À six heures vingt minutes je repartais ; à sept heures nous dépassions une ruine ; à sept heures trente-cinq un petit village nommé Bassabougou, ou nous nous arrêtâmes cinq minutes, et nous continuâmes vers Bokhola. Nous marchions avec précaution, ayant devant nous des cavaliers en éclaireurs. Famahra, craignant une attaque, m’avait demandé de la poudre ; nous ne nous éloignions pas les uns des autres. En approchant de Bokhola, dès qu’on découvrit le village, on entendit le tamtam[1]de guerre. Quelques hommes, en armes et en costume de guerre, parés de leur gris-gris, entouraient cet instrument en avant de la porte du village. On nous recevait en branlebas de combat. Ce seul fait peignait assez la disposition des esprits. Nos hommes d’avant-garde leur crièrent : « Kanaké ! Kanaké ! » (Ce n’est pas bien !) et, comme nous continuions à avancer en file, les citadins reconnurent que nous ne venions pas les attaquer. Néanmoins, si le tamtam cessa de battre, ils ne nous reçurent pas sans défiance, et c’est à peine s’ils voulurent me donner à boire. Leur armement était peu redoutable : trois ou quatre mauvais fusils près desquels étaient des morceaux de bois enflammés pour mettre le feu à la poudre, les batteries ne fonctionnant plus, et quelques lances ; c’est tout ce que je vis. Laissant derrière nous Bokhola, nous allâmes déjeuner à Morébougou.

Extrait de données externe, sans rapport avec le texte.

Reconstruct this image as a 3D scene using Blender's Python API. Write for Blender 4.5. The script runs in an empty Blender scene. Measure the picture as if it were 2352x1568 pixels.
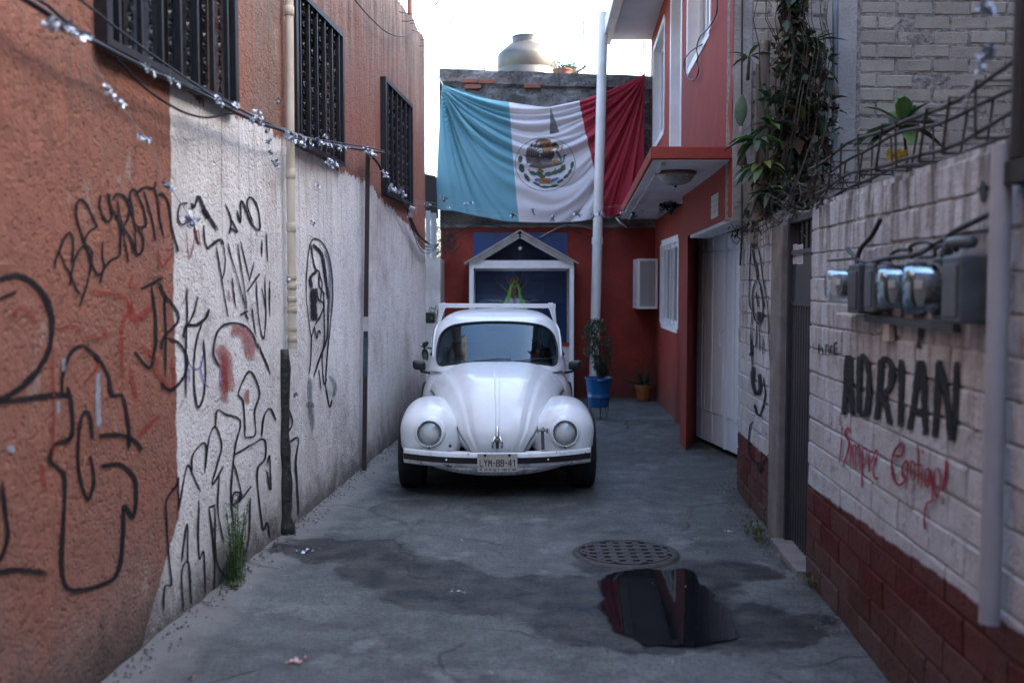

C’était un village bambara, remarquable par un magnifique doubalel, arbre à racines prenantes, toujours vert, et de la plus grande beauté ; son panache, immense dôme de verdure, était soutenu par une cinquantaine de colonnes formées par les racines descendant du tronc primitif. Ce fut sur la plate-forme dont on l’avait entouré que nous nous installâmes entre ces colonnes. Les puits avaient huit brasses et demie de profondeur. L’accueil du village fut froid sans être hostile. Ils paraissaient nous craindre et nous dirent que Yamina venait de se révolter ; mais je ne le crus pas, et cependant il y avait quelque chose de vrai, car, ainsi que je l’appris plus tard, la révolte avait été imminente.

Après un court repos pendant lequel nous mangeâmes à la hâte, nous reprîmes notre route sous une chaleur accablante. La plaine était unie devant nous. Je cherchais à apercevoir le fleuve, mais je n’avais devant moi qu’une colline dans le lointain et une autre sur notre droite ; enfin, vers trois heures et demie, on distingua, au milieu d’une rare végétation, quelques palmiers, puis des murailles : c’était Yamina, le second marché du Ségou. Nous tournâmes la ville et, à quatre heures, nous étions sur la berge du Niger. Un immense banc de sable s’étendait devant la ville. Au pied de la berge de grandes et petites pirogues étaient à sec ; sur des piquets, étaient étendus de nombreux filets ; de l’autre côté de l’eau, pareil banc de sable et une berge très-éloignée, voilà ce qui me frappa tout d’abord. Je m’étais attendu, d’après Mungo-Park, à une immense nappe d’eau et je ne voyais, entre les deux berges de sable, qu”un courant de six cents mètres environ de largeur. Je fus désappointé, et cependant lors des crues cette largeur doit dépasser deux mille mètres ; mais, sur le premier moment, je ne me fis pas la réflexion que Mungo-Park, aussi bien à son premier qu’à son second voyage, n’avait vu le fleuve qu’en plein hivernage, et, je le répète, mon cœur battit moins que je ne l’avais prévu ; l’émotion fut moins grande, parce que le spectacle était moins imposant. Cependant j’avais réalisé ce désidératum du gouverneur, qui me disait : « Si

  1. Tamtam ou tabala, tambour usité dans toute l’Afrique équatoriale : caisse hémisphérique recouverte d’une peau de bœuf ; on le frappe avec une pomme de cuir tressé et fixé au bout d’un manche.